- **Data extract**:
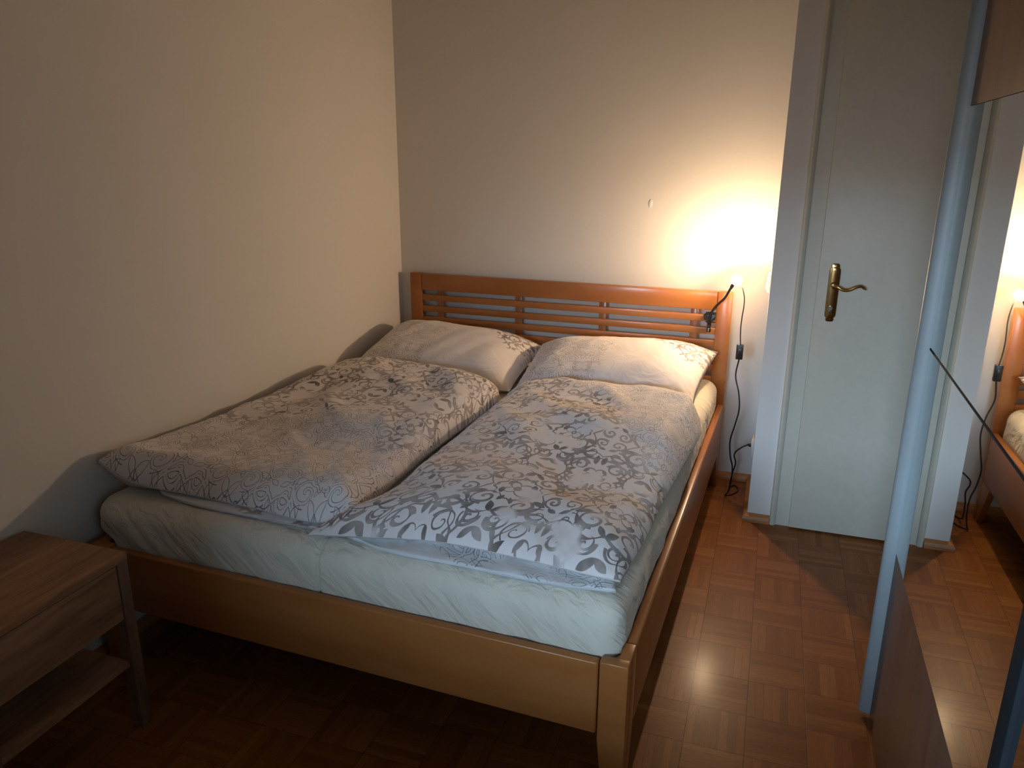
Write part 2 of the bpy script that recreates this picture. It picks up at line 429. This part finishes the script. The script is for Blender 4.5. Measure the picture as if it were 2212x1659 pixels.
# switch and socket on the alcove side, seen nearly edge on
sw = empty('light_switch', (XJ, -.26, 1.055), label='white light switch on the alcove wall to the right of the bedside lamp', cat='light switch')
bm = bmesh.new(); box(bm, (-.011, -.041, -.041), (-.0004, .041, .041), .003); bm_obj('cover_plate', bm, M['white'], sw, 40)
bm = bmesh.new(); prism(bm, [(-.0105, -.029), (-.0175, -.029), (-.013, .029), (-.0105, .029)], 1, -.029, .029, .001); bm_obj('rocker', bm, M['white'], sw, 40)
so = empty('wall_socket', (XJ, -.25, .285), label='white wall socket low on the alcove wall holding the black lamp plug', cat='socket')
bm = bmesh.new(); box(bm, (-.010, -.041, -.041), (-.0004, .041, .041), .003)
lathe(bm, [(.0, -.0005), (.029, -.0005), (.033, .003), (.0335, .0)], Matrix.Translation((-.0095, 0, 0)) @ Matrix.Rotation(R(-90), 4, 'Y'), 28)
bm_obj('cover_plate', bm, M['white'], so, 40)

# ------------------------------------------------------------------ bed (bed frame coordinates, then one Empty places it)
B0 = Vector((.0726, -.0503, 0)); BA = -.0331
bedm = Matrix.Translation(B0) @ Matrix.Rotation(BA, 4, 'Z')
bed = empty('bed', B0, BA, label='double bed frame of lacquered beech with slatted headboard', cat='bed')
BW, BL = 1.693, 2.137
hb = bpy.data.objects.new('headboard', None); C.objects.link(hb); hb.parent = bed
def part(name, boxes, par, bev=.003, mat='beech', seg=2):
    bm = bmesh.new()
    for a, b in boxes: box(bm, a, b, bev, seg)
    return bm_obj(name, bm, M[mat], par, 40)
for x0 in (0, BW-.068): part('post', [((x0, .0, .16), (x0+.068, .036, .975))], hb, .004)
part('top_rail', [((.069, .001, .885), (BW-.069, .034, .973))], hb, .004)
zs = [.845, .784, .724, .664, .604, .544, .484]
for z in zs: part('slat', [((.066, .003, z-.0165), (BW-.066, .019, z+.0165))], hb, .003)
for x in (.171, .620, 1.070, 1.522): part('upright', [((x-.0185, .0205, .40), (x+.0185, .033, .90))], hb, .002)
part('bottom_rail', [((.069, .003, .36), (BW-.069, .034, .45))], hb, .004)
for s in (0, 1):                                          # head legs: deep at the rail, tapering to the floor
    X = (lambda x: x) if s == 0 else (lambda x: BW-x)
    bm = bmesh.new(); xs = sorted((X(.0), X(.068)))
    prism(bm, [(.036, 0), (.036, .159), (-.0, .159), (-.0, 0)], 0, *sorted((X(0), X(.045))), .003)
    prism(bm, [(.0, .0), (.0, .195), (-.115, .195), (-.022, 0)], 0, *sorted((X(.001), X(.028))), .003)
    bm_obj('leg', bm, M['beech'], bed, 40)
for X in (lambda x: x, lambda x: BW-x):                   # foot legs, L-shaped corner posts
    bm = bmesh.new()
    f = [(X(0), 0), (X(0), .427), (X(.0705), .427), (X(.0705), .20), (X(.050), 0)]
    prism(bm, f, 1, -BL, -BL+.030, .004, 3)
    prism(bm, [(-BL+.028, 0), (-BL+.028, .427), (-BL+.098, .427), (-BL+.098, .20), (-BL+.050, 0)], 0, *sorted((X(0), X(.030))), .004, 3)
    prism(bm, [(X(.028), -BL+.028), (X(.050), -BL+.028), (X(.036), -BL+.036), (X(.028), -BL+.050)], 2, .21, .424)
    bm_obj('leg', bm, M['beech'], bed, 40)
part('footboard', [((.0735, -BL, .215), (BW-.0735, -BL+.026, .422))], bed, .007, seg=4)
for x0 in (.0, BW-.028): part('side_rail', [((x0, -BL+.0995, .195), (x0+.028, -.001, .425))], bed, .007, seg=4)
bm = bmesh.new()
box(bm, (.0285, -BL+.10, .30), (.07, -.002, .345)); box(bm, (BW-.07, -BL+.10, .30), (BW-.0285, -.002, .345)); box(bm, (.81, -BL+.10, .28), (.87, -.002, .345))
for i in range(18): box(bm, (.05, -BL+.14+i*.112, .345), (BW-.05, -BL+.20+i*.112, .358))
bm_obj('slatted_base', bm, M['beech'], bed)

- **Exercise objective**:
Take the material above from its first line through the line holding "bm_obj('cover_plate', bm, M['white'], so, 40)" and set it down exactly, without the pictures.

- **Full response**:
Write part 2 of the bpy script that recreates this picture. It picks up at line 429. This part finishes the script. The script is for Blender 4.5. Measure the picture as if it were 2212x1659 pixels.
# switch and socket on the alcove side, seen nearly edge on
sw = empty('light_switch', (XJ, -.26, 1.055), label='white light switch on the alcove wall to the right of the bedside lamp', cat='light switch')
bm = bmesh.new(); box(bm, (-.011, -.041, -.041), (-.0004, .041, .041), .003); bm_obj('cover_plate', bm, M['white'], sw, 40)
bm = bmesh.new(); prism(bm, [(-.0105, -.029), (-.0175, -.029), (-.013, .029), (-.0105, .029)], 1, -.029, .029, .001); bm_obj('rocker', bm, M['white'], sw, 40)
so = empty('wall_socket', (XJ, -.25, .285), label='white wall socket low on the alcove wall holding the black lamp plug', cat='socket')
bm = bmesh.new(); box(bm, (-.010, -.041, -.041), (-.0004, .041, .041), .003)
lathe(bm, [(.0, -.0005), (.029, -.0005), (.033, .003), (.0335, .0)], Matrix.Translation((-.0095, 0, 0)) @ Matrix.Rotation(R(-90), 4, 'Y'), 28)
bm_obj('cover_plate', bm, M['white'], so, 40)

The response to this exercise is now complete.